Directions for this task:
Stop after the line with "random.seed(7)": repeat exactly every line before it, beginning with the first, and that line itself.

Supplied information:
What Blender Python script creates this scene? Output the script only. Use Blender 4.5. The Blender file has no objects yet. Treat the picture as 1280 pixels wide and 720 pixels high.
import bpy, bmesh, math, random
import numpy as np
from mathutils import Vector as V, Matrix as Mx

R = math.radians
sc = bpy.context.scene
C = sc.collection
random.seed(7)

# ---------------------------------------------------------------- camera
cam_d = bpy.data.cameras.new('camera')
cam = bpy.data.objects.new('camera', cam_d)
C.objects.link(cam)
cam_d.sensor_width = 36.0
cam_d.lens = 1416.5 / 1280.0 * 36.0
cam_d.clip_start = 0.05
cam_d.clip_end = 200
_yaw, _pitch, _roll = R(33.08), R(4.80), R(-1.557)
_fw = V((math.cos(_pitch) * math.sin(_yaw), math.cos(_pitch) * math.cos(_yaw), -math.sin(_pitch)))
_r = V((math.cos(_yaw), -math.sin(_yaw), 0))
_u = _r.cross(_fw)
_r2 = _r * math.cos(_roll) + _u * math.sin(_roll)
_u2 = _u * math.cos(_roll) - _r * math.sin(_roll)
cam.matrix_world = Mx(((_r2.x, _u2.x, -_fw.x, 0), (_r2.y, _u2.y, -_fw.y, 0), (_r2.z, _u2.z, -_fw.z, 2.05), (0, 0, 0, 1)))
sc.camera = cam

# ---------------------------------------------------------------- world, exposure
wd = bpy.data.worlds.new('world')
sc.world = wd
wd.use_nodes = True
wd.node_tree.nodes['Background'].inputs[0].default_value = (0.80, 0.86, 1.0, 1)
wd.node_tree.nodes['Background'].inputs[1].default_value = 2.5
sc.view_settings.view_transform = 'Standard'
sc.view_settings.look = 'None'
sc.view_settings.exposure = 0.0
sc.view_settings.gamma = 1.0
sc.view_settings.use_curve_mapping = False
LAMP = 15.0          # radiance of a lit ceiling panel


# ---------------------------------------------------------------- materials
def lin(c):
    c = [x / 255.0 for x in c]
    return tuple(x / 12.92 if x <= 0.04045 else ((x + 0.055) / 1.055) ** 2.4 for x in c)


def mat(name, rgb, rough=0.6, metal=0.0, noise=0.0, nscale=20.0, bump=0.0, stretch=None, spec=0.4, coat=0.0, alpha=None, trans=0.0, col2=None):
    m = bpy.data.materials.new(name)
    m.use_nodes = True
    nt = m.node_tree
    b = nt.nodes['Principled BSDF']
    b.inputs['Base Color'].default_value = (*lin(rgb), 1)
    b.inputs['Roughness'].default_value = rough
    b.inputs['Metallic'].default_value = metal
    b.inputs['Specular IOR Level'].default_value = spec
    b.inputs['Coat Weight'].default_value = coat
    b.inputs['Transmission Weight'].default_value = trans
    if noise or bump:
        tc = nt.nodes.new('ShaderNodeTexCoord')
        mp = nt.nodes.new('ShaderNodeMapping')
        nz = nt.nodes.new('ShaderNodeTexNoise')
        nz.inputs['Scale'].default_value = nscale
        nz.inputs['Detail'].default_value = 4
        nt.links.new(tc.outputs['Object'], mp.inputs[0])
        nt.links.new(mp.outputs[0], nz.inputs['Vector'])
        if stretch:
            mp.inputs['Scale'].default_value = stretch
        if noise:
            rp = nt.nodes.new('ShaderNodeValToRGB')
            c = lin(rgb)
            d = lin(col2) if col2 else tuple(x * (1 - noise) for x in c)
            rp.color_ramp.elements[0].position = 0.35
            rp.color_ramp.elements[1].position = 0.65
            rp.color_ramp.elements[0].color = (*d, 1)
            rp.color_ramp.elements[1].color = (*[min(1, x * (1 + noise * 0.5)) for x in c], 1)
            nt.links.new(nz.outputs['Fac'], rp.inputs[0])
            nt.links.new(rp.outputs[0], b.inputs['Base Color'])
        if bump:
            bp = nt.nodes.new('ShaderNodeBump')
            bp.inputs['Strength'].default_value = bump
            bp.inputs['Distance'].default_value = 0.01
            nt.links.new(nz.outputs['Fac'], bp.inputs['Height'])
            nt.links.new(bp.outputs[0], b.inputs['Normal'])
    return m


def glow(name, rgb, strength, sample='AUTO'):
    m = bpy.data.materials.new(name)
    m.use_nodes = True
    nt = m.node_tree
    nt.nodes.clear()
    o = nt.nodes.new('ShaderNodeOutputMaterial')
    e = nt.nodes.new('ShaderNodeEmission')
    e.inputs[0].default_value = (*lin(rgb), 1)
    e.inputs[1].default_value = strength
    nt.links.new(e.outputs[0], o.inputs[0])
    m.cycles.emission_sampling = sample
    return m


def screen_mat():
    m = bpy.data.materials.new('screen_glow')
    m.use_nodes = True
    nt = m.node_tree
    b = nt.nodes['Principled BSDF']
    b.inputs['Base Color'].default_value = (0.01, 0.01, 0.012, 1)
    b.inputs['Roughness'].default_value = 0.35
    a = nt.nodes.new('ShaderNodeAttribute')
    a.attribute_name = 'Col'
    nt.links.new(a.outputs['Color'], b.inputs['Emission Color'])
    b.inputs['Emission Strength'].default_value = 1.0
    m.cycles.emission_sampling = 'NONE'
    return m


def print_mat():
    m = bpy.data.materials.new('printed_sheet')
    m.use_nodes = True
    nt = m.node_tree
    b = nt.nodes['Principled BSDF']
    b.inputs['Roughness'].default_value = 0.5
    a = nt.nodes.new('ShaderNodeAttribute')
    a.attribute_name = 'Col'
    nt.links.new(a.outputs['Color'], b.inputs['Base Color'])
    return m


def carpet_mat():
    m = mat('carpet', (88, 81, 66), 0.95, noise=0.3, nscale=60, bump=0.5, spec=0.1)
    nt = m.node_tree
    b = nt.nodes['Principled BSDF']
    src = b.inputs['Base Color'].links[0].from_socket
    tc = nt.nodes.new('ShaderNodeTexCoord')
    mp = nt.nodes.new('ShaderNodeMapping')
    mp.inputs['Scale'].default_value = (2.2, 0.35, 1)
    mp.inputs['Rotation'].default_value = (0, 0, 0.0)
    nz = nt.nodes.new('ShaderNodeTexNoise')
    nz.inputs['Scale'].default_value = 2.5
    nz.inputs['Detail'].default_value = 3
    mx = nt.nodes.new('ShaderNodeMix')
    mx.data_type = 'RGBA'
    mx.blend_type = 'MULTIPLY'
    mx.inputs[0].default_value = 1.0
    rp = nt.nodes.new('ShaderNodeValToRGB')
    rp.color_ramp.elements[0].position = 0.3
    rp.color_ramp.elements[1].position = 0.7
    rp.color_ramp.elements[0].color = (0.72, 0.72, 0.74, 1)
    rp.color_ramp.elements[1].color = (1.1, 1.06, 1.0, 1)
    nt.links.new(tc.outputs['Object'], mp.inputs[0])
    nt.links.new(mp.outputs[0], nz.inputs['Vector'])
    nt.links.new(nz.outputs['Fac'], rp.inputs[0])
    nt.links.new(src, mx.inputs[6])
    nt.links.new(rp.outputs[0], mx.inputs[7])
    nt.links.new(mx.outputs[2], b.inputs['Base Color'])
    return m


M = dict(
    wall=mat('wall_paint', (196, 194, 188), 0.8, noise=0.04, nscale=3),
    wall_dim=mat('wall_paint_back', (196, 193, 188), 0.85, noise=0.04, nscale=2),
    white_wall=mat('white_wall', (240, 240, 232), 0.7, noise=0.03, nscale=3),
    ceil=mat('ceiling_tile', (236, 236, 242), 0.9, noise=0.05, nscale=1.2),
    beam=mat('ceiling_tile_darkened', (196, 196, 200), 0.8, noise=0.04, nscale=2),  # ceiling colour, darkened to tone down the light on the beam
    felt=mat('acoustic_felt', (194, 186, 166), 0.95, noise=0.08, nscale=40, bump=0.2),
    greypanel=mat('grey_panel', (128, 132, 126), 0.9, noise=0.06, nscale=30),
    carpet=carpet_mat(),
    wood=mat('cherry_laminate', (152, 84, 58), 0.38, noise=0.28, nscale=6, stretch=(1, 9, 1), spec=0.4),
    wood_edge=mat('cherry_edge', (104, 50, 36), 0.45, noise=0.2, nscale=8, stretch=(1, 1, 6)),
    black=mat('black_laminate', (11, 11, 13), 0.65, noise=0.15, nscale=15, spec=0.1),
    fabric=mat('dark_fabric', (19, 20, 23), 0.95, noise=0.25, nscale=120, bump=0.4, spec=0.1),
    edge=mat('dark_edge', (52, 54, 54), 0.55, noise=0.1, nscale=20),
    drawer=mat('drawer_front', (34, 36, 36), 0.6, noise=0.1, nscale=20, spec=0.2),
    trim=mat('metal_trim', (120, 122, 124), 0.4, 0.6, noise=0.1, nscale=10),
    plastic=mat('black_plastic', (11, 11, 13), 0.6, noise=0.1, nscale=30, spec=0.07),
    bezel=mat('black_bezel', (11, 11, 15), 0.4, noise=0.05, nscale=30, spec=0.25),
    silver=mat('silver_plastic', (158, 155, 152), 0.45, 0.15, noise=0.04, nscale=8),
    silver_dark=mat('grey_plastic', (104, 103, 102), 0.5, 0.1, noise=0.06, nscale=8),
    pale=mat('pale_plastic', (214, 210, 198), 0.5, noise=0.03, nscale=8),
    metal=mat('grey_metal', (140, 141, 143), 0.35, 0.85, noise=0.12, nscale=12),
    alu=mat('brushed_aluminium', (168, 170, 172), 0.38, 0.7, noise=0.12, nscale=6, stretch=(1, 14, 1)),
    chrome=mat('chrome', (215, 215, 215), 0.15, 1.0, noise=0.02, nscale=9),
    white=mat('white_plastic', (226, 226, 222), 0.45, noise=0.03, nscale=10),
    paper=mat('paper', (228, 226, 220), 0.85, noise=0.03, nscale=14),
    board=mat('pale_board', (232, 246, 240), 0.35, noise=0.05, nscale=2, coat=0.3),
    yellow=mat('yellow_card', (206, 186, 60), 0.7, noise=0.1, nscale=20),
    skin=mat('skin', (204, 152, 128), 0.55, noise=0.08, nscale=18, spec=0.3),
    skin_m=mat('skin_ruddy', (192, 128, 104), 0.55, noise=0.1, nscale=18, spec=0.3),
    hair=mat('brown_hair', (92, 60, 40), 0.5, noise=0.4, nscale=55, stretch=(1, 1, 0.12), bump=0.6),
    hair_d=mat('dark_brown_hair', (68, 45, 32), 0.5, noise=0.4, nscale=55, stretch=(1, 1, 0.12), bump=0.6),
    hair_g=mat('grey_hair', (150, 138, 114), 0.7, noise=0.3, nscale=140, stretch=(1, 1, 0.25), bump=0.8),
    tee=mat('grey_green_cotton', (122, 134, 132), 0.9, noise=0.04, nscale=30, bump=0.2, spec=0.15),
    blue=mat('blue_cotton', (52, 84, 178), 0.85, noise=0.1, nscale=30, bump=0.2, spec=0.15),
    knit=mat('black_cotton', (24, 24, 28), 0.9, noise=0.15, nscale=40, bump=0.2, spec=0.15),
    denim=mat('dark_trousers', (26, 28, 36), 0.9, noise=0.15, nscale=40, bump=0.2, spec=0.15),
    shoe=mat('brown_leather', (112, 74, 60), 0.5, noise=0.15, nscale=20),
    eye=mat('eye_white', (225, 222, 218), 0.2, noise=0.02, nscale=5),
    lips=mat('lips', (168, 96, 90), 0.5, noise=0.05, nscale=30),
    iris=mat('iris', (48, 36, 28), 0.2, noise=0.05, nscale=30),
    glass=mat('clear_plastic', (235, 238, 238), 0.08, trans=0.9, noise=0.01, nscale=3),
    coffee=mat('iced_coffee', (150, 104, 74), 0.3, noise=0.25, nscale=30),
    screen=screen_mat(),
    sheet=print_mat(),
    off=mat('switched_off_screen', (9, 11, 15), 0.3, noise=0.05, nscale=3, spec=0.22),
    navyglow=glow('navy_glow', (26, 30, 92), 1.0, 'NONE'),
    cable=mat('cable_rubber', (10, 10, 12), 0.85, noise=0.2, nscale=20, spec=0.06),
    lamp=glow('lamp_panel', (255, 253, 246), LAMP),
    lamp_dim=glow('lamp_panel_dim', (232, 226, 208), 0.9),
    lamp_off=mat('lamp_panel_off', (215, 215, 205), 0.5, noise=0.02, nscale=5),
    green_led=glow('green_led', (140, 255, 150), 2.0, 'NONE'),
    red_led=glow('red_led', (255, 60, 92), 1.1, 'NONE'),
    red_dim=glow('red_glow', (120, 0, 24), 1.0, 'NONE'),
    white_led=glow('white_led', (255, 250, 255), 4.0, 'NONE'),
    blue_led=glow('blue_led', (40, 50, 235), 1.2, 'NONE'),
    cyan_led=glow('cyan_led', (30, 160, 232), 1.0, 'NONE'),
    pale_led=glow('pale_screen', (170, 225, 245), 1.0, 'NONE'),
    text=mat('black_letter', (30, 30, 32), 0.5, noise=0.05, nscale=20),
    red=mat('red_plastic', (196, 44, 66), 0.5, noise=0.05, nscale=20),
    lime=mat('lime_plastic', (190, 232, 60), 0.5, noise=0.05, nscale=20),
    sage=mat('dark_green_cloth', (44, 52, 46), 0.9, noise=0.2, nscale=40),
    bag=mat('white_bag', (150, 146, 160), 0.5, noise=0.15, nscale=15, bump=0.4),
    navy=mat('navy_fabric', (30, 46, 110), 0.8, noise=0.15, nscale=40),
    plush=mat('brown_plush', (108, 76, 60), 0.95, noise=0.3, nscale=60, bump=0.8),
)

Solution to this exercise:
What Blender Python script creates this scene? Output the script only. Use Blender 4.5. The Blender file has no objects yet. Treat the picture as 1280 pixels wide and 720 pixels high.
import bpy, bmesh, math, random
import numpy as np
from mathutils import Vector as V, Matrix as Mx

R = math.radians
sc = bpy.context.scene
C = sc.collection
random.seed(7)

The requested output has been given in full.